The embodiments disclosed herein may be embodied in hardware and in instructions that are stored in hardware, and may reside, for example, in Random Access Memory (RAM), flash memory, Read Only Memory (ROM), Electrically Programmable ROM (EPROM), Electrically Erasable Programmable ROM (EEPROM), registers, a hard disk, a removable disk, a CD-ROM, or any other form of computer-readable medium known in the art. An exemplary storage medium is coupled to the processor such that the processor can read information from, and write information to, the storage medium. In the alternative, the storage medium may be integral to the processor. The processor and the storage medium may reside in an ASIC. The ASIC may reside in a remote station. In the alternative, the processor and the storage medium may reside as discrete components in a remote station, base station, or server.
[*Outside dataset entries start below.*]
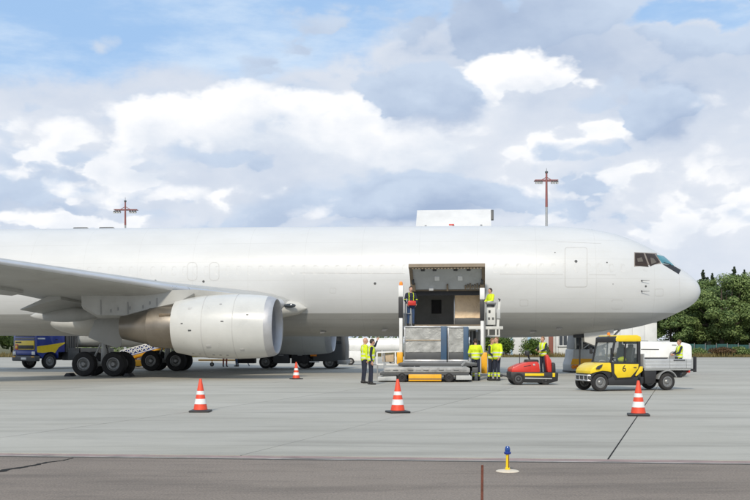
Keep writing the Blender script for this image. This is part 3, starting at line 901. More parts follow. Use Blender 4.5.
for side in (1, -1):
    wb = MB(); wb.loft([wing_ring(d, side) for d in DS]); wg = wb.build('wing', M['wing'], plane, sharp=50)
    # slats: a bright shell wrapped round the leading edge
    for d0_, d1_ in ((2.9, 7.6), (7.62, 15.9), (15.92, 23.2)):
        sb = MB(); rr_ = []
        for k in range(9):
            d = d0_ + (d1_ - d0_) * k / 8
            xl, zl, xt, zt_, tc_ = lerp_tab(WT, d); ch = xl - xt
            af = [(u, v) for u, v in airfoil(tc_, 40) if u < 0.022]
            up = [(u, v) for u, v in af if v >= 0]; lo = [(u, v) for u, v in af if v < 0]
            loop = up[::-1] + lo[::-1]
            rr_.append([Vector((xl + .03 - ch * u, -side * d, zl + (zt_ - zl) * u + v * ch * 1.02)) for u, v in loop])
        sb.loft(rr_, False, False)
        so = sb.build('slat', M['slat'], wg, sharp=50)
    # inboard flap, slightly drooped, and outboard flap
    for (da, db_), droop in (((2.6, 7.8), .58), ((9.6, 16.5), .12)):
        f_ = MB(); rr_ = []
        for k in range(5):
            d = da + (db_ - da) * k / 4
            xl, zl, xt, zt_, tc_ = lerp_tab(WT, d); ch = xl - xt
            x0, x1 = xt + ch * .22, xt - .25
            z0 = zl + (zt_ - zl) * .78
            rr_.append([Vector((x0, -side * d, z0 - .02)), Vector((x0 - .3, -side * d, z0 + .02)), Vector((x1, -side * d, zt_ - droop)), Vector((x1, -side * d, zt_ - droop - .04)), Vector((x0 - .5, -side * d, z0 - .32)), Vector((x0 + .02, -side * d, z0 - .22))])
        f_.loft(rr_); f_.build('flap', M['wing'], wg)
    # flap track fairings
    for d, ln, sc in ((5.6, 3.6, 1.0), (11.2, 3.2, .85), (15.5, 2.8, .75)):
        xl, zl, xt, zt_, tc_ = lerp_tab(WT, d)
        c_ = MB(); rr_ = []
        for k in range(13):
            t = k / 12
            r_ = .32 * sc * (math.sin(math.pi * min(1, t * 1.0)) ** .65) + .005
            rr_.append([Vector((xt + (2.7 if d < 6 else 1.6) - ln * t, -side * (d + r_ * .62 * math.cos(R(30 * i))), zt_ - (.60 if d < 6 else .36) - .10 * t + r_ * 1.05 * math.sin(R(30 * i)))) for i in range(12)])
        c_.loft(rr_); c_.build('flap_fairing', M['wing'], wg)
    # wing-root leading-edge fairing with landing light
    g_ = MB(); rr_ = []
    for k in range(9):
        t = k / 8
        w_ = math.sqrt(max(0.0, 1 - (t) ** 2.2)) 
        x_ = -6.0 + t * (S(305, -2.75) + 6.0)
        rr_.append([Vector((x_, -side * (2.25 + (.75 * w_ + .03) * math.cos(R(20 * i))), 3.22 + (.52 * w_ + .02) * math.sin(R(20 * i)))) for i in range(18)])
    g_.loft(rr_); gf = g_.build('wing_root_fairing', M['fair'], plane)
    l_ = MB(); l_.ball((S(290, -2.9), -side * 2.93, 3.32), (.30, .06, .105)); l_.build('landing_light', M['dglass'], gf)
# belly fairing
g_ = MB(); rr_ = []
xa, xb = S(28, -2.7), S(268, -2.8)
for k in range(25):
    t = k / 24
    e = (max(0.0, 1 - abs(2 * t - 1) ** 3.4)) ** .5
    x_ = xa + (xb - xa) * t
    rr_.append([Vector((x_, (2.86 * e + .02) * math.cos(R(12 * i)) * (1 if abs(math.cos(R(12 * i))) < .98 else 1), 2.66 + (.88 * e + .01) * math.copysign(abs(math.sin(R(12 * i))) ** .8, math.sin(R(12 * i))))) for i in range(30)])
g_.loft(rr_); g_.build('belly_fairing', M['fair'], plane)
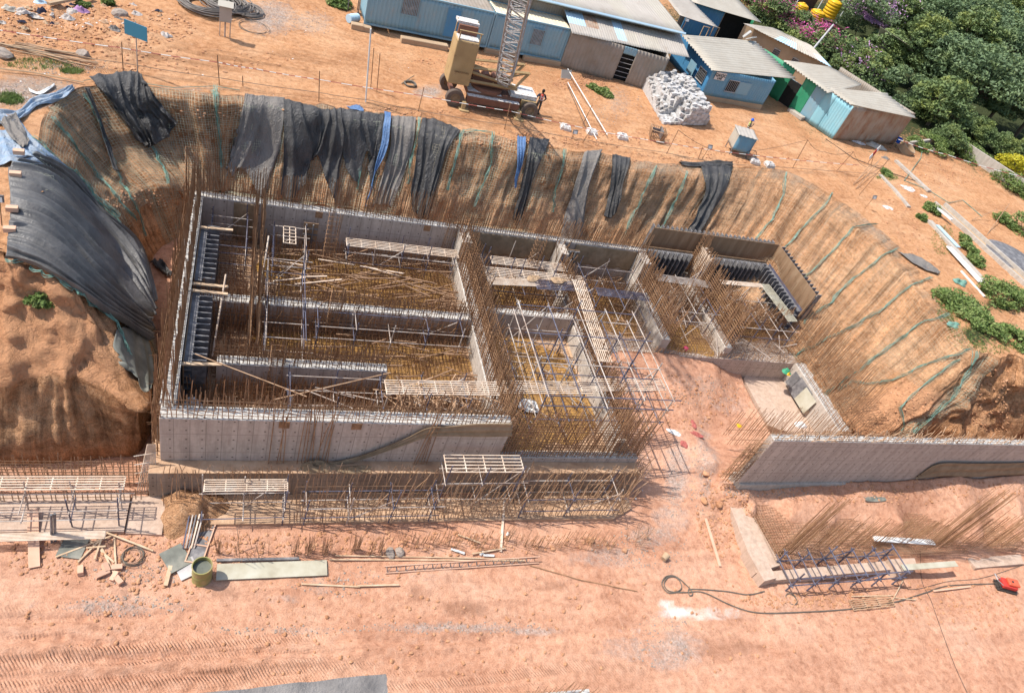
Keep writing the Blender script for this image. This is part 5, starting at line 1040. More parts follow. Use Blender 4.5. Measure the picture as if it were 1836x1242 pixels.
# big roof behind
t = thing('tin_shed', 'largest grey sheeted shed roof with a pale aqua lower edge at the top', 'shed')
roof('roof', [(880, -22, 4.2), (1229, 60, 4.2), (1120, -75, 5.4), (780, -150, 5.4)], t, pitch=.3, mats=['grey_tin', 'light_tin', 'skyblue_tin'], msel=lambda u, v: 1 if (int(u*11) % 3 == 1) else 0)
a = at(880, -22, 4.1); b = at(1229, 60, 4.1); a.z = b.z = 0; nb = V((-(b-a).normalized().y, (b-a).normalized().x, 0)); wall_panel('front_wall', a+nb*.6, b+nb*.6-(b-a).normalized()*.5, 0, 4.0, 'brown_tin', t)
wall_panel('side_wall', b+nb*.6-(b-a).normalized()*.5, b+nb*9-(b-a).normalized()*.5, 0, 4.0, 'brown_tin', t, z1b=5)
edge_a = at(895, -18, 4.16); edge_b = at(1229, 61, 4.16); mb = MB(); mb.bar(edge_a, edge_b, .11, 4); mb.build('eave_strip', M['skyblue_tin'], t)
# blue site office with notice
t = thing('site_office', 'blue ribbed site office with a handwritten notice and a striped pale tin roof', 'shed')
a = at(1257, 169, .45); b = at(1368, 188, .45); c = at(1225, 139, .45)
for q in (a, b, c): q.z = 0
d_ = (b-a).normalized(); n_ = V((-d_.y, d_.x, 0)); bb = b+n_*6.5; ac = a+n_*6.5
wall_panel('front_wall', a, b, .42, 2.75, 'shed_blue', t, pitch=.26, amp=.03); wall_panel('side_wall', ac, a, .42, 3.2, 'deep_blue', t, z1b=2.75, pitch=.4, amp=.015); wall_panel('side_wall', b, bb, .42, 2.75, 'shed_blue', t, z1b=3.2)
mb = MB(); mb.add([V(q)+V((0, 0, z)) for z in (-.1, .42) for q in (a, b, bb, ac)], [(0, 1, 5, 4), (1, 2, 6, 5), (3, 0, 4, 7), (4, 5, 6, 7)]); mb.build('plinth', M['tan'], t)
roof('roof', [(1277, 127, 2.8), (1429, 143, 2.8), (1355, 75, 3.4), (1222, 63, 3.4)], t, mt='light_tin', along=1, pitch=.34, amp=.09)
LL = (b-a).length
win(t, a+d_*LL*.30, a+d_*LL*.46, 1.1, 2.15); win(t, a+d_*LL*.47, a+d_*LL*.66, 1.05, 2.15, 'shutter', 'cont_blue', .07, False)
win(t, a+n_*1.7, a+n_*.5, 1.15, 2.2, flip=1); win(t, a+n_*3.0, a+n_*1.9, 1.1, 2.2, 'shutter', 'cont_blue', .35, False, flip=1)
win(t, a+d_*LL*.06, a+d_*LL*.22, 1.95, 2.62, 'notice_board', 'paper', .07, False)
pc = a+d_*LL*.14-n_*.085
text('QA/QC', t, pc+V((0, 0, 2.36)), d_, (0, 0, 1), .34, wgt=.008); text('LAB', t, pc+V((0, 0, 2.1)), d_, (0, 0, 1), .28, wgt=.008)
# back sheds
t = thing('tin_shed', 'narrow roofed shed with stacked window units under it behind the blue office', 'shed')
roof('roof', [(1219, 28, 3.6), (1288, 51, 3.6), (1236, -2, 4.1), (1188, -12, 4.1)], t, mt='grey_tin', along=1, amp=.05)
a = at(1219, 60, .5); b = at(1290, 78, .5); a.z = b.z = 0; wall_panel('front_wall', a+V((0, 1.5, 0)), b+V((0, 1.5, 0)), 0, 3.4, 'brown_tin', t)
for k in range(2):
    p = at(1253+k*18, 66, 1.0); mb = MB(); 
    for q in ((0, 0, .06, 1.1), (.7, 0, .76, 1.1), (.061, 0, .699, .06), (.061, 1.04, .699, 1.1)): mb.box(q[0], -.05, q[1], q[2], .05, q[3])
    o = mb.build('window_unit', M['tan']); o.location = p; tag(o, ['cream window unit standing upright on the blue office roof edge', 'second cream window unit, nearer the blue wall'][k], 'window unit')
t = thing('tin_shed', 'shed with a royal blue wall and dark open front at the top edge', 'shed')
roof('roof', [(1240, 4, 3.6), (1366, 42, 3.6), (1320, -4, 4.2), (1230, -30, 4.2)], t, mt='light_tin', along=1, amp=.05)
a = at(1243, 8, 3.3); b = at(1303, 26, 3.3); c = at(1362, 42, 3.3); 
for q in (a, b, c): q.z = 0
wall_panel('front_wall', a+V((0, .4, 0)), b+V((0, .4, 0)), 0, 3.5, 'deep_blue', t, pitch=.35); mb = MB(); mb.quad(b+V((0, 1.2, 0)), c+V((0, 1.2, 0)), c+V((0, 1.2, 3.4)), b+V((0, 1.2, 3.4))); mb.build('opening_shade', M['dark'], t)  # black sheet painted as the shade within the open front
wall_panel('side_wall', c+V((-.3, .6, 0)), c+V((-.3, 6, 0)), 0, 3.5, 'green', t)
# long L shaped shed on the right
Q0, Q1, Q2 = at(1380, 173, 0), at(1492, 250, 0), at(1602, 258, 0); dl = (Q1-Q0); L_ = dl.length; dl.normalize()
t = thing('tin_shed', 'long low shed with green gate side, cyan ribbed side and rusty brown end wall', 'shed')
wall_panel('green_wall', Q0-dl*3, Q0+dl*L_*.13, 0, 3.3, 'green', t, pitch=.5, amp=.01); wall_panel('green_wall', Q0+dl*L_*.30, Q0+dl*L_*.47, 0, 3.3, 'green', t, pitch=.5, amp=.01)
wall_panel('ribbed_wall', Q0+dl*L_*.47, Q0+dl*L_*.62, 0, 3.3, 'cont_blue', t, pitch=.12, amp=.02); wall_panel('cyan_wall', Q0+dl*L_*.76, Q1, 0, 3.3, 'shed_cyan', t, pitch=.24, amp=.03)
wall_panel('cyan_door', Q0+dl*L_*.62, Q0+dl*L_*.76, 0, 3.3, 'shed_cyan', t, pitch=1.5, amp=.01)
nr = V((dl.y, -dl.x, 0)); o = win(t, Q0+dl*L_*.13, Q0+dl*L_*.30, .1, 2.4, 'gate', 'dark', .0, False); m2 = MB()
for z in (.1, .8, 1.5, 2.4): m2.bar(Q0+dl*L_*.13+nr*-.05+V((0, 0, z)), Q0+dl*L_*.30+nr*-.05+V((0, 0, z)), .025, 4)
for k in range(9): m2.bar(Q0+dl*L_*(.13+.17*k/8)-nr*.05+V((0, 0, .1)), Q0+dl*L_*(.13+.17*k/8)-nr*.05+V((0, 0, 2.4)), .014 if k % 8 else .03, 4)
m2.build('gate_bars', M['cont_blue'], o)
wall_panel('end_wall', Q1, Q2, -.1, 3.3, 'rust_tin', t, pitch=.55, amp=.02); wall_panel('side_wall', Q2, Q2-dl*9, -.1, 3.3, 'brown_tin', t)
r1 = [at(1526, 188, 3.36), at(1645, 214, 3.36), at(1590, 168, 3.9), at(1496, 150, 3.9)]
corr_panel('roof', r1[0], r1[1], r1[2], at(1483, 158, 3.4), along=1, amp=.09, pitch=.34, mt='light_tin', parent=t)
roof('roof', [(1403, 108, 3.38), (1484, 166, 3.38), (1545, 152, 3.8), (1488, 120, 3.8)], t, mt='light_tin', along=0, amp=.09, pitch=.34)
ps = Q0+dl*L_*.385; pz = 2.15
o = win(t, Q0+dl*L_*.31, Q0+dl*L_*.46, 1.75, 2.5, 'sign_board', 'paper', -.07, False); 
win(t, Q0-dl*.8, Q0+dl*.4, 2.0, 2.6, 'red_board', 'brownred', -.12, False)
text('STORE', t, ps+V((0, 0, 2.15))-nr*.09, dl, (0, 0, 1), .42, wgt=.01)
o = win(t, Q0+dl*L_*.21, Q0+dl*L_*.26, 1.35, 1.75, 'notice', 'white', -.09, False)
mb = MB(); mb.obox((0, 0, .15), 1.7, 1.1, .28, 0); o = mb.build('concrete_step', M['conc']); o.location = at(1428, 207, 0); o.rotation_euler = (0, 0, math.atan2(dl.y, dl.x)); tag(o, 'square concrete step in front of the green shed door', 'step')
t = thing('tin_shed', 'tan walled shed with vents and a pale and blue roof beside pink flowers', 'shed')
roof('roof', [(1332, 42, 3.2), (1492, 121, 3.2), (1455, 82, 3.7), (1386, 50, 3.7)], t, along=0, amp=.05, pitch=.3, mats=['light_tin', 'skyblue_tin', 'grey_tin'], msel=lambda u, v: 1 if (.35 < u < .6 and v < .5) or u > .85 and v < .4 else (2 if int(u*8) % 3 == 0 else 0))
a = at(1334, 44, 3.1); b = at(1488, 121, 3.1); a.z = b.z = 0; dd = (b-a).normalized(); ny = V((-dd.y, dd.x, 0))
mb = MB(); p, q = a+ny*.5, b+ny*.5; mb.quad(p, q, q+V((0, 0, 3.15)), p+V((0, 0, 3.15))); mb.build('front_wall', M['tan'], t)
for k in (.40, .62): win(t, p.lerp(q, k), p.lerp(q, k+.07), 1.7, 2.3, 'vent')
# far white roof among trees, red wall and tanks
t = thing('far_building', 'grey roofed building half hidden by the trees', 'building'); roof('roof', [(1575, 62, 3.5), (1642, 98, 3.5), (1625, 78, 4.5), (1578, 48, 4.5)], t, mt='light_tin'); a = at(1575, 62, 3.4); b = at(1642, 98, 3.4); a.z = b.z = 0; wall_panel('front_wall', a, b, -1, 3.4, 'grey_tin', t)
mb = MB(); a = at(1395, 24, 1); b = at(1500, 40, 1); mb.obox(((a.x+b.x)/2, (a.y+b.y)/2+9, 1.6), (b-a).length+6, .4, 4.2, math.atan2(b.y-a.y, b.x-a.x)); o = mb.build('boundary_wall', M['brownred']); tag(o, 'dark red wall behind the yellow water tanks', 'wall')
M['yellow'] = mat('yellow', (.72, .42, .015), (.62, .34, .01), sc=2, rough=.35, bump=.05, dirt=(.3, .2, .05), dsc=3, dth=(.6, .8))
def tank(lab, p, r, h, tilt=0):
    t = thing('water_tank', lab, 'water tank', p, 0, 'yellow water tanks'); pr = [(0.01, 0), (r, 0)]
    for i in range(5): z = h*.8*i/5; pr += [(r, z+.02), (r*1.03, z+.04), (r*1.03, z+h*.1), (r*.97, z+h*.13), (r*.97, z+h*.15)]
    pr += [(r, h*.8), (r*.85, h*.88), (r*.45, h*.95), (r*.3, h*.95)]
    MB().lathe(pr, 28).build('barrel', M['yellow'], t, smooth=True); MB().lathe([(r*.3, h*.95), (r*.32, h*1.0), (0.01, h*1.03)], 20).build('lid', M['yellow'], t, smooth=True); return t
tank('tallest yellow water tank standing on the frame', at(1484, 30, 1.8), .95, 2.3); tank('yellow water tank at the left with a dark cable over it', at(1430, 28, 1.2), .8, 1.6); tank('lower yellow water tank nearest the flowers', at(1458, 40, 1.2), .95, 1.6)
t = thing('tank_stand', 'white steel frame carrying the yellow tanks', 'frame')
for i, (a, b) in enumerate([((1455, 36, 0), (1455, 36, 3.6)), ((1497, 46, 0), (1497, 46, 3.9)), ((1415, 30, 0), (1415, 30, 3.2))]):
    mb = MB(); mb.bar(at(*a), V((at(*a).x, at(*a).y, b[2])), .07, 6, True); mb.build('leg', M['white'], t)
mb = MB(); mb.bar(at(1415, 33, 1.7), at(1500, 48, 1.7), .08, 4, True); mb.bar(at(1412, 20, 1.7), at(1500, 34, 1.7), .08, 4, True); mb.obox((at(1462, 38, 1.1)+V((0, 0, .0))), 9, 2.6, .15, .2); mb.build('platform', M['brownred'], t)
mb = MB(); mb.bar(at(1458, 88, 2.0), at(1494, 45, 3.0), .12, 8, True); tag(mb.build('grey_pipe', M['lattice']), 'pale pipe slanting up out of the flowering hedge', 'pipe')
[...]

Unless otherwise expressly stated, it is in no way intended that any method set forth herein be construed as requiring that its steps be performed in a specific order. Accordingly, where a method claim does not actually recite an order to be followed by its steps or it is not otherwise specifically stated in the claims or descriptions that the steps are to be limited to a specific order, it is no way intended that any particular order be inferred. It will be apparent to those skilled in the art that various modifications and variations can be made without departing from the spirit or scope of the invention. Since modifications combinations, sub-combinations and variations of the disclosed embodiments incorporating the spirit and substance of the invention may occur to persons skilled in the art, the invention should be construed to include everything within the scope of the appended claims and their equivalents.